I daydream about being able to wax-poetic and partake in philosophical discussions. I imagine myself blossoming into an inspirational speaker... Sometimes, I even dare to think about what my first TED talk will be. I think about how I will write the dedication in my first book. Then, when I realize that the water for the mac & cheese has boiled over, I typically scale back the daydreams to speaking at my old high school. Or maybe just a small group of high schoolers...

What am I doing?! I have thousands of notes jotted down for my blog ideas and things to research. I don't know how to mess with the layout or make it look appealing. I don't know what I want my first post to be, but I already have several series ideas in different stages of development. I have pictures from my phone saved all over so that when I do get the blog going, I can add some of my own real life images... Should the first post be about my cryptic pregnancy? Or about birthing a baby in my pants? Or should I take it way back to my beautiful childhood? Do I start out with resources for PostPartum Mood and Anxiety Disorder? Or a post that will require a trigger warning right off the bat? Or maybe I could just spew out a quick list of fun facts about myself?

Then my mind wanders to my audience. Is the market too saturated with "Mommy Bloggers"? Why would other moms want to read what I have to say when there are so many other great mom blogs?
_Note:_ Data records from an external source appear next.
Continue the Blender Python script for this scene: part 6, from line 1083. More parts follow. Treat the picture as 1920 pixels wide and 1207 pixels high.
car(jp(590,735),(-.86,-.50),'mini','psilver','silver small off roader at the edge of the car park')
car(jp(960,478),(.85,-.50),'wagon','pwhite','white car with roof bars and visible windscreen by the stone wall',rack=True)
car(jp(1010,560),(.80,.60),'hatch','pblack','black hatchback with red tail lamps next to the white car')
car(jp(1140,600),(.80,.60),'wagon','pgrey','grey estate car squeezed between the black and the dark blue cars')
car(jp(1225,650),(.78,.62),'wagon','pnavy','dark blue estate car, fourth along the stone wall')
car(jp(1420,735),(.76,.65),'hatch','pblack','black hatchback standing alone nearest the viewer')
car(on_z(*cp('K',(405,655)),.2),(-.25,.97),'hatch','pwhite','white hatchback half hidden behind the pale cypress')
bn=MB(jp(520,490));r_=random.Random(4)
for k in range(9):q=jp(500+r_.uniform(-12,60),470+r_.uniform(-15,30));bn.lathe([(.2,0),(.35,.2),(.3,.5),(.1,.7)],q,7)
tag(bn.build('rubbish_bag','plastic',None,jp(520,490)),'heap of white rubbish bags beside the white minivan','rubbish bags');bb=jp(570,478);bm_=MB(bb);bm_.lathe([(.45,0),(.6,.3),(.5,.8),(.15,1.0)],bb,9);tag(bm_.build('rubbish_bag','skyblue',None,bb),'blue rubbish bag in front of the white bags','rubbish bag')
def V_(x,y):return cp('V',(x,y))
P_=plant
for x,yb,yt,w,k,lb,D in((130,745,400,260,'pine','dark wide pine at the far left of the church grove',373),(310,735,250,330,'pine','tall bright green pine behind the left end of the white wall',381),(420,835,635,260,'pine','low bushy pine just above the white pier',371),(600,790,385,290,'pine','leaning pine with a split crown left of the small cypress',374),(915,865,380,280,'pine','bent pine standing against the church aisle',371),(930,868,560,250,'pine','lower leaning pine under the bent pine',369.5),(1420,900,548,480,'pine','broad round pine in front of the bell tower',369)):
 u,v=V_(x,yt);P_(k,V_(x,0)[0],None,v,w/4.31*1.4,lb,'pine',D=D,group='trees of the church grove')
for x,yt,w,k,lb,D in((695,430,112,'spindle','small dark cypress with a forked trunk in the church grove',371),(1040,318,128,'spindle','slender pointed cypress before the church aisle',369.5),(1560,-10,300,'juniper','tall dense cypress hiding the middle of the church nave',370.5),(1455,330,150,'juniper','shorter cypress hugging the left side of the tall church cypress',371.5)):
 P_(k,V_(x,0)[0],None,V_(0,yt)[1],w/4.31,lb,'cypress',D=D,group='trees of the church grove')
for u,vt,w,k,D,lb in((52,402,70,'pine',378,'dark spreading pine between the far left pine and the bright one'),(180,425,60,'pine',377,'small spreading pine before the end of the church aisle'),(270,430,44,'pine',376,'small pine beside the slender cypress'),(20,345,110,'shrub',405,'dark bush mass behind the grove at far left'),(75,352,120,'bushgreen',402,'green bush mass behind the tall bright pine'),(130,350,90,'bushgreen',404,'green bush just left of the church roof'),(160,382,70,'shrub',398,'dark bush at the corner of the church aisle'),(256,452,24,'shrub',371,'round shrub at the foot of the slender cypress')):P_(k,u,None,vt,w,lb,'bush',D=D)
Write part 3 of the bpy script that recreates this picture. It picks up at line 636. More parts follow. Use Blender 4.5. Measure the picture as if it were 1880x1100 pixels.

Could my target audience be young adults or teens? I have advice, but golly sakes, am I qualified to give it out? Do I try to reach dudes? (Ha! Just kidding! I would have no clue how to captivate the typical male audience)

There are so many "what if's" and things to think about behind the scenes... It's intimidating to me, and you want me to tackle it while pouring out my heart and making sure we all have clean underwear? Yikes!

... But the desire to be heard and the need to write has been in my soul for as long as I can remember. The desire is getting stronger and has actually started to be louder than the anxiety, so I am just going to start typing and see where the words take me. Give my brain some relief, while also over-thinking every single letter that is added to this screen.

The excuses keep running, but I have to start somewhere, so I might as well start here, on this free little space where I can use my freedom of speech to free my mind... Or I can use it to make a fool of myself. Who knows?